Quanto al tanto sbandierato taglio del cuneo fiscale, non può certo essere considerato un dettaglio, ma l’aspetto centrale che porta ad esprimere anche qui un giudizio negativo, il fatto che non è stato fatto in modo strutturale, cioè in modo permanente, ma ci si è limitati a prevederlo con una scadenza ravvicinata, fino alla fine di quest’anno. Considerando poi che anche più nel merito il taglio è totalmente insufficiente rispetto all’impatto sui salari, la conclusione viene da sé: il costo del lavoro diminuisce, ma di poco, per pochi e per poco.

Anche su questo noi abbiamo avanzato proposte ed emendamenti, sia al Senato sia alla Camera, per rendere il taglio strutturale, ma nonostante avessimo indicato 3 anche le coperture necessarie, come sempre o quasi la maggioranza e il Governo non hanno ritenuto di ascoltare la voce dell’opposizione.

Aggiungiamo poi il fatto che oltre a tutto ciò che di sbagliato questo decreto contiene, c’è un lungo elenco di questioni cruciali che non vengono nemmeno affrontate: il tema dei salari, a partire dal salario minimo; il rinnovo dei contratti collettivi nazionali; le misure da adottare per tutelare i lavoratori in caso di delocalizzazione; vere ed efficaci politiche attive; la trasparenza nei rapporti di lavoro e gli algoritmi nelle piattaforme; il potenziamento dei centri per l’impiego; il potenziamento del welfare aziendale; il ripristino di Opzione donna.

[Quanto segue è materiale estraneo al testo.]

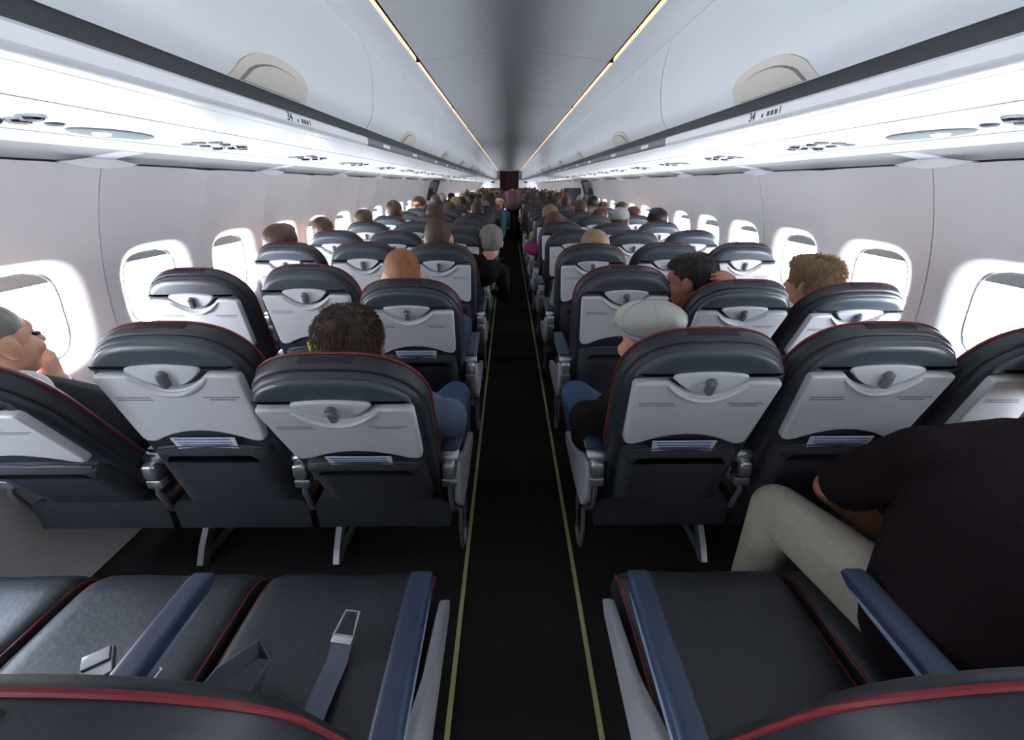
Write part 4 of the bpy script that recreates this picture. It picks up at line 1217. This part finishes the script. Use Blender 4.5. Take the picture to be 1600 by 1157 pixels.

Detto che tutto ciò ha portato ovviamente il Gruppo del PD-IDP ad esprimere un voto convintamente negativo su un provvedimento che il nostro deputato Arturo Scotto, nella sua dichiarazione di voto finale, ha definito “un concentrato di cinismo sociale, un incoraggiamento all’espansione del lavoro nero, una spintarella all’evasione contributiva, un colpo secco al sindacato e un manifesto carico di arroganza nei confronti della parte più debole del Paese”.